What I have is what I have to come back to: my relationships with men. Especially my relationship with my husband. And likely he’s baffled by my recent fury, by my proclivity to spark against the smallest provocation. Because deep down, I know that while he listens to me, he tries to understand, he even points out the male/female balance problems he sees in the world, while he is a good man, he still has more power than I do. Than I will ever have. Because he could beat me if he wanted to. (He doesn’t want to, or, he never would choose to, but still. Like Margot knows, he could, and that makes the difference.) Because he makes far more money than I do. Because the thought of divorce is painful for me of course because of the splitting of two lives…but also, if I am honest, because I would crumble away in the reality of whatever woman he chose after me, who would be the opposite of me in all the best ways.
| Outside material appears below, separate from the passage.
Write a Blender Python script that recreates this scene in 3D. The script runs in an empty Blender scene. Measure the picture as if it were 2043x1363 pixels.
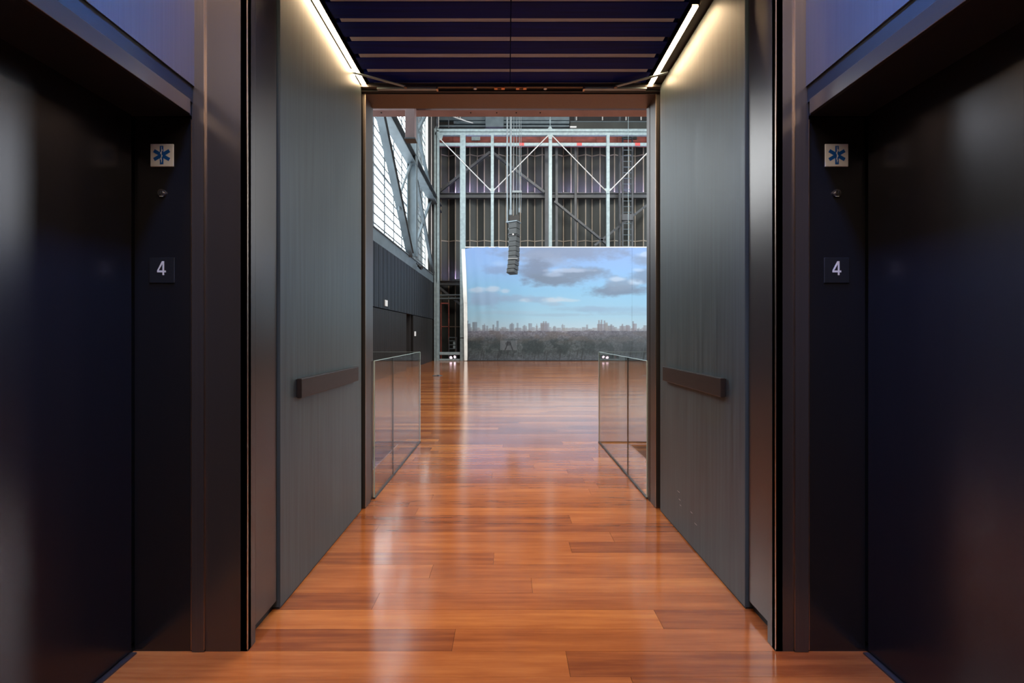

Because while I am not afraid of solitude and have grown used to loneliness, the thought of facing a world in which I am alone because I am a used-up, wrinkled, grey-haired woman who of course no one else would want to be with, is utterly terrifying. Is worse than the understanding of my powerlessness.
And because those thoughts are so shameful to me because they illustrate my weaknesses.
But mostly because he does, like all other men, have a wealth. A huge store of ways to inflict pain.
So this novel? This novel made me angry. At my husband, at my sons, at the way the world is. At myself. It made me want, so badly, some kind of power that I don’t have. Something that could level off the possibility for inflicting pain. Or even something that would give me an edge. Just a small one. What would that feel like? To know I could inflict some pain, too, and so to be distanced from the threat of my own pain?
It made me angry. It didn’t give me any answers, but I don’t think it tried to. It just said: what if women controlled the world? Would it be different? Would women still be good? Or is it also true that “goodness” (whatever that really is) can only be found, really, in the side with less power? And what does that say about goodness itself?
In another review, Cory Doctorow says that The Power is “easy to read, hard to put down, difficult to forget.” I think for me, the last point is the truest. I don’t think I will forget this reading experience. I think I will be changed by it. It made me question:
am I good?
Am I controlling?
Do I have any power, and if not, how can I get some?